There are also sufficient facts to establish reasonable cause to believe both that the defendant caused the complainant's injury and that he did not do so accidentally. The officer heard the defendant and the complainant shouting, heard items breaking and, when he entered the apartment saw indentations in the wall that could reasonably be attributed to the items the officer heard being broken. In addition, the complainant was in the same room where the officer saw the indentations, and there was blood on the floor of that room. Only the complainant was injured, the officer had heard her screaming before he entered, and she was in an extremely agitated emotional state. These facts together reasonably overcome the possibility that the complainant injured herself. Finally, the defendant admitted that he and the complainant had had a “disagreement.” This, when added to the other available facts, reasonably overcomes the possibility that the defendant injured the complainant accidentally. To be sure, these facts do not entirely eliminate the possibilities that the defendant accidentally injured the complainant, that a third party caused her injuries or that she injured herself, but that is not the test. These facts make the defendant's criminal culpability more likely than these other theories, even if only to the very small but sufficient degree necessary to establish reasonable cause.

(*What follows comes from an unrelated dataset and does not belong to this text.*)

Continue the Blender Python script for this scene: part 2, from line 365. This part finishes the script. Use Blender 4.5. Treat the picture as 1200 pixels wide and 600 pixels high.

Finally, the Court notes that these facts distinguish this case from People v. W.J., 27 Misc.3d 1212(A), 910 N.Y.S.2d 407 (Crim Ct New York County). There, a police officer outside an apartment heard yelling and screaming, which grew louder as he approached. When he entered, only the defendant and the complainant were present. There was blood on the complainant's shirt and bleeding lacerations on the complainant's face. The court there found that there were no facts that would establish “any actus reus committed by the defendant that would have caused the injuries of the complainant.” The court accordingly dismissed the information as facially insufficient. “While it is interesting to circumstantially analyze the allegations of blood on the complainant's shirt and face, the allegations of blood alone cannot compensate for the complete lack of allegations to establish” a criminal assault.
Here, by contrast, the additional facts pled in the Information, discussed above, permit a reasonable inference that the defendant either recklessly or intentionally caused the complainant's injuries during their “disagreement,” and lead to the conclusion that this inference is more likely, even if only slightly, then the other, exculpatory, inferences that might be drawn. Accordingly, since the Information in fact establishes reasonable cause, it is facially sufficient.
D. Conclusion
The Information is facially sufficient as to both counts. The motion to dismiss is accordingly denied.
III. Conclusion
For the foregoing reasons, defendant's motion to dismiss is denied.
This constitutes the Decision and Order of the Court.